▶ [SUPPLIED INFORMATION]:

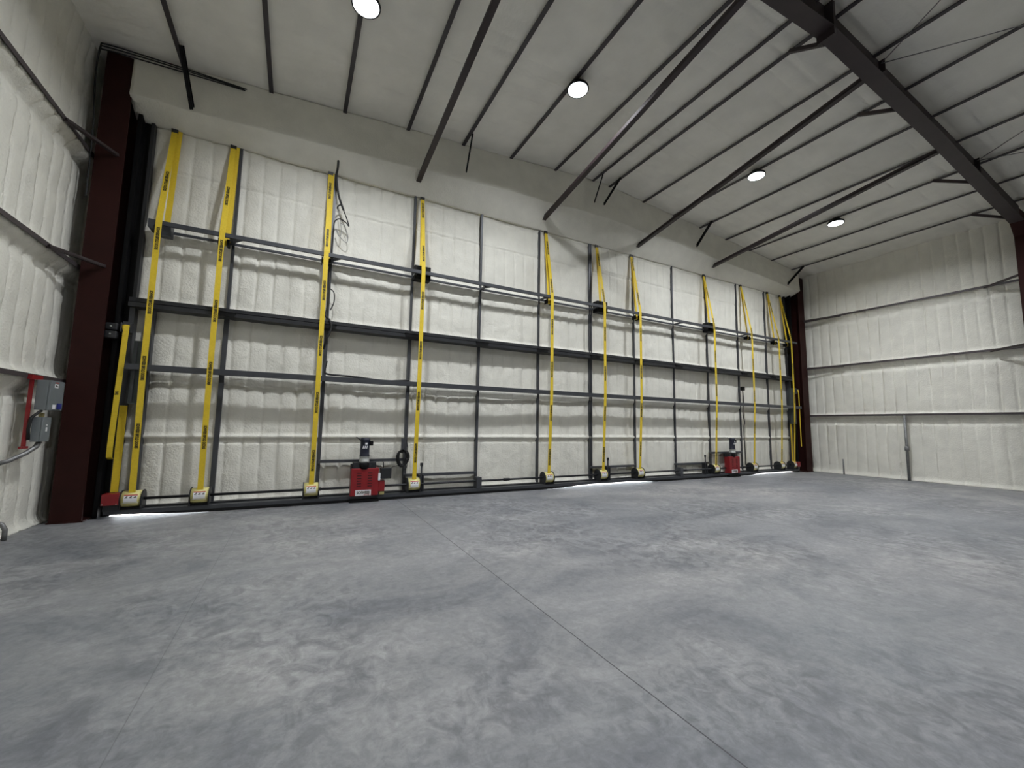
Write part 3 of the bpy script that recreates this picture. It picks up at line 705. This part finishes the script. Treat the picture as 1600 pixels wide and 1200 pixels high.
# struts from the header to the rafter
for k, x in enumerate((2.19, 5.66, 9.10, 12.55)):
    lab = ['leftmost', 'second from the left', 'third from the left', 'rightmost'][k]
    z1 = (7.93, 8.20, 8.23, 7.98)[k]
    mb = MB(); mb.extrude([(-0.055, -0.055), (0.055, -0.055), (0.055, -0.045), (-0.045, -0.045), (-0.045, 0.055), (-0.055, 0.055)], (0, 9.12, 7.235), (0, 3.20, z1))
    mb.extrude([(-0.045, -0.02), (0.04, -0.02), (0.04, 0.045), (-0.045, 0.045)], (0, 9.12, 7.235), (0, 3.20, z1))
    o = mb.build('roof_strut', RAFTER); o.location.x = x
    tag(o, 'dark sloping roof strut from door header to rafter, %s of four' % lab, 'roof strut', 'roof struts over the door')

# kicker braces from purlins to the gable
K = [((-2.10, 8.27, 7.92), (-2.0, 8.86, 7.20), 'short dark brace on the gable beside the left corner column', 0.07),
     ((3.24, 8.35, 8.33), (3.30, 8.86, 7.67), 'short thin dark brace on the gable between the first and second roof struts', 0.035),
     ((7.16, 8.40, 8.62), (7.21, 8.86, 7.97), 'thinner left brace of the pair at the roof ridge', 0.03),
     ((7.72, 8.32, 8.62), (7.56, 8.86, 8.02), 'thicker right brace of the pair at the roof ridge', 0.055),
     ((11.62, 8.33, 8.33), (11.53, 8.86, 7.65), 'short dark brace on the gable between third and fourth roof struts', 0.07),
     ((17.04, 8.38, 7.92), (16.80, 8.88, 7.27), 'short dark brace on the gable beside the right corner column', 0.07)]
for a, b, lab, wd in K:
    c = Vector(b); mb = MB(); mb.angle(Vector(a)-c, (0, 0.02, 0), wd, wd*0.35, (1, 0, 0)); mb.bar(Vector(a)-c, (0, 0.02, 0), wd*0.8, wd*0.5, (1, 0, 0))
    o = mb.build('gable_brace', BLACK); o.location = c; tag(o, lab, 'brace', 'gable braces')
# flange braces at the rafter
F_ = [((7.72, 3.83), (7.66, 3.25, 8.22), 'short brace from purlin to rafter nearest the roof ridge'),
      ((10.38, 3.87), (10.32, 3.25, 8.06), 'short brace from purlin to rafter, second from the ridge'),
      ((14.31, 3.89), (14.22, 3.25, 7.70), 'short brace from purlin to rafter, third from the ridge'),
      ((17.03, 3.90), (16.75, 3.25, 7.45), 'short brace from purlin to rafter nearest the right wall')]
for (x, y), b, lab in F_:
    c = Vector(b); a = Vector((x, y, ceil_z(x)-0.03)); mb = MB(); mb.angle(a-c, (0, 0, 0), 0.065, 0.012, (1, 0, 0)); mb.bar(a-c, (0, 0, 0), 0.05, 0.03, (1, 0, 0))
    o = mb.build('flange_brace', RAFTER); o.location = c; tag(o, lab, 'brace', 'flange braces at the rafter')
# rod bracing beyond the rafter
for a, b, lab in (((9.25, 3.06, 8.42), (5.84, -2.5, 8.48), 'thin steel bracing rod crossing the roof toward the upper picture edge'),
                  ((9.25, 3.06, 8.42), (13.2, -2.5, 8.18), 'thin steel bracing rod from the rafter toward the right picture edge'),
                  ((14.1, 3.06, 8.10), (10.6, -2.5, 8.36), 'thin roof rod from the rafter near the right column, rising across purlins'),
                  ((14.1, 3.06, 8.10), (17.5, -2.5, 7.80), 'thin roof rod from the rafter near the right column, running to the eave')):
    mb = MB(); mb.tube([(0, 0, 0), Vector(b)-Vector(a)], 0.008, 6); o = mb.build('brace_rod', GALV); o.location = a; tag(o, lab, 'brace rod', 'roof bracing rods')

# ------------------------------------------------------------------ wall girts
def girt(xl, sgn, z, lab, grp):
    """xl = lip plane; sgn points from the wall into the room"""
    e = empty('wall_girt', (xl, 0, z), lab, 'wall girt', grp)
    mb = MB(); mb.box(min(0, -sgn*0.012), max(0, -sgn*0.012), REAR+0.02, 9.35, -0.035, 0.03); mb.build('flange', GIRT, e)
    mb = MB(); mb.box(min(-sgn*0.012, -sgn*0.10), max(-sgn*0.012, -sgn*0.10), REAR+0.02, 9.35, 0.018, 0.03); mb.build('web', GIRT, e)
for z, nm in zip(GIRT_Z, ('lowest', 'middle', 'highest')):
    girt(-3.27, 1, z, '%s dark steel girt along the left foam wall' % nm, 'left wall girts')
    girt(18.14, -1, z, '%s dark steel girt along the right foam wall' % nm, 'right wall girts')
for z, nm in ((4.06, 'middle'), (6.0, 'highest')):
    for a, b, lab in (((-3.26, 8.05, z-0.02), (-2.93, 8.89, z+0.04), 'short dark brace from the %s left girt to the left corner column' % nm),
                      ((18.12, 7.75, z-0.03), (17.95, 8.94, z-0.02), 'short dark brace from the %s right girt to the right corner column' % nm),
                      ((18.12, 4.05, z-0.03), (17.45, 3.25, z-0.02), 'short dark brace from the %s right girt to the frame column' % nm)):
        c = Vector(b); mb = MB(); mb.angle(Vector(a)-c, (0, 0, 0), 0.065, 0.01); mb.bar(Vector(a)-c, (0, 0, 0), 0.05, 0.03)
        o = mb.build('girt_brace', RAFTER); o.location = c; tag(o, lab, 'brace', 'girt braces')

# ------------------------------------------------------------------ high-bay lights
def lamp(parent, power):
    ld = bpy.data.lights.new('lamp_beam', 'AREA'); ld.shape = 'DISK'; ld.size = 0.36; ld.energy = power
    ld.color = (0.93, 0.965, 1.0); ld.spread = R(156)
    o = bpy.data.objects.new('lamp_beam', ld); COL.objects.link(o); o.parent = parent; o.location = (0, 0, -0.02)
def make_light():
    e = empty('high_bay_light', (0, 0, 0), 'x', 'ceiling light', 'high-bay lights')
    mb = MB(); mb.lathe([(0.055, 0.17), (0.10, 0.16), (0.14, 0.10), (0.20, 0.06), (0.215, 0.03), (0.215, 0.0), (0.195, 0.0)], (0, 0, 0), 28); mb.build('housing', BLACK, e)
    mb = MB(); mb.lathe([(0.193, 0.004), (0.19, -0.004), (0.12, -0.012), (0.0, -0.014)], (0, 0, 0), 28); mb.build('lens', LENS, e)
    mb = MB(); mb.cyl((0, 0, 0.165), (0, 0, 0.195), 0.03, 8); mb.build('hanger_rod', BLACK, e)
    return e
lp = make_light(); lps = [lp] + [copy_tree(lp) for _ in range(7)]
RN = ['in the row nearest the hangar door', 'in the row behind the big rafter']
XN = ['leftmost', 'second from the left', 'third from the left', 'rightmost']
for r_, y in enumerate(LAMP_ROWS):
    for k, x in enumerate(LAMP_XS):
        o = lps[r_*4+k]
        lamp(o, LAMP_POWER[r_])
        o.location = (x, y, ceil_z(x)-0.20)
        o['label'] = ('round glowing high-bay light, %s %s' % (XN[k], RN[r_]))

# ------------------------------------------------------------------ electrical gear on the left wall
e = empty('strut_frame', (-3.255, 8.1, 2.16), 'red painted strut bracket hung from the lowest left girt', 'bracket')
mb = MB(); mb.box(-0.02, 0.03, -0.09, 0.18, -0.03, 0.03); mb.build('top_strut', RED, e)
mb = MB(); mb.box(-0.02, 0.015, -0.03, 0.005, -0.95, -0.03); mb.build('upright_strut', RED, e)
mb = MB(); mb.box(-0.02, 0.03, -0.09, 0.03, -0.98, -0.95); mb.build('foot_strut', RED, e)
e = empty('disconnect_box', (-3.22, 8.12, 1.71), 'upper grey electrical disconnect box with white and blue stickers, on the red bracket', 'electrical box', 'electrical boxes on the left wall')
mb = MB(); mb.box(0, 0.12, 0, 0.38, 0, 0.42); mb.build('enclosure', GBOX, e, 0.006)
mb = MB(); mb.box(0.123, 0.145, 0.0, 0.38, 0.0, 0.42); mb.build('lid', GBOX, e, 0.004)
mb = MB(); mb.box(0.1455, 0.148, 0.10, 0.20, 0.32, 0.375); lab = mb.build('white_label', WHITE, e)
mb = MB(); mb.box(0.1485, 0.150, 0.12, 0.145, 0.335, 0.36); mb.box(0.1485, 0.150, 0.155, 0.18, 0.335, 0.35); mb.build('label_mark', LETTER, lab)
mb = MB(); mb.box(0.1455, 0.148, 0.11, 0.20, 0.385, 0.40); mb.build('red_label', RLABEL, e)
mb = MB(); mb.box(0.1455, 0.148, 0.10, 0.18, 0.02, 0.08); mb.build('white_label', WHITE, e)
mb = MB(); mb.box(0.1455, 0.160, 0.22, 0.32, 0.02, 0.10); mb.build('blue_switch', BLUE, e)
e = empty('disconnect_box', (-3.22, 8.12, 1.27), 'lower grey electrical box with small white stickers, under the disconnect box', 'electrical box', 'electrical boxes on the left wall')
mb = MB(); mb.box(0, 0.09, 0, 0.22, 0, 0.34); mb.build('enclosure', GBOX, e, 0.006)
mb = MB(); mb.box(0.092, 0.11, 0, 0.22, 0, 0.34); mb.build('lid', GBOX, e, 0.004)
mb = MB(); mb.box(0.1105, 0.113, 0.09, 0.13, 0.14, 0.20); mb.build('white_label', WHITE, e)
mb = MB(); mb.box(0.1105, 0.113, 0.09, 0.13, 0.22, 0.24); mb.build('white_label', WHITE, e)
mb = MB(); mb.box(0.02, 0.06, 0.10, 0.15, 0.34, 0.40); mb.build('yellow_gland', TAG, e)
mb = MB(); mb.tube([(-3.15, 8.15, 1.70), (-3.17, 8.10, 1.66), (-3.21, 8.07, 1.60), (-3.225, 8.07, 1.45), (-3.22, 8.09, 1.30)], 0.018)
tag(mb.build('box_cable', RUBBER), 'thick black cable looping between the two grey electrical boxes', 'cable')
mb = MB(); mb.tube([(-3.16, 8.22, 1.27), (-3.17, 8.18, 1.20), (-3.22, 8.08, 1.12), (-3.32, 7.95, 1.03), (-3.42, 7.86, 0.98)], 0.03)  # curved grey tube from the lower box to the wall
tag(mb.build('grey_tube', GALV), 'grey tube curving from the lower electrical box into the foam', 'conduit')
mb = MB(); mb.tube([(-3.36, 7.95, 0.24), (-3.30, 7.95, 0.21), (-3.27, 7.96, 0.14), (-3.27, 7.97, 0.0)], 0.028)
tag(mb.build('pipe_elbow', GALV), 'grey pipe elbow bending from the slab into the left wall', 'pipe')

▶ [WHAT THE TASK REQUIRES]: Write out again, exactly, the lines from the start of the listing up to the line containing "tag(o, 'dark sloping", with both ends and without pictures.

▶ [EXERCISE RESULT]:
Write part 3 of the bpy script that recreates this picture. It picks up at line 705. This part finishes the script. Treat the picture as 1600 pixels wide and 1200 pixels high.
# struts from the header to the rafter
for k, x in enumerate((2.19, 5.66, 9.10, 12.55)):
    lab = ['leftmost', 'second from the left', 'third from the left', 'rightmost'][k]
    z1 = (7.93, 8.20, 8.23, 7.98)[k]
    mb = MB(); mb.extrude([(-0.055, -0.055), (0.055, -0.055), (0.055, -0.045), (-0.045, -0.045), (-0.045, 0.055), (-0.055, 0.055)], (0, 9.12, 7.235), (0, 3.20, z1))
    mb.extrude([(-0.045, -0.02), (0.04, -0.02), (0.04, 0.045), (-0.045, 0.045)], (0, 9.12, 7.235), (0, 3.20, z1))
    o = mb.build('roof_strut', RAFTER); o.location.x = x
    tag(o, 'dark sloping roof strut from door header to rafter, %s of four' % lab, 'roof strut', 'roof struts over the door')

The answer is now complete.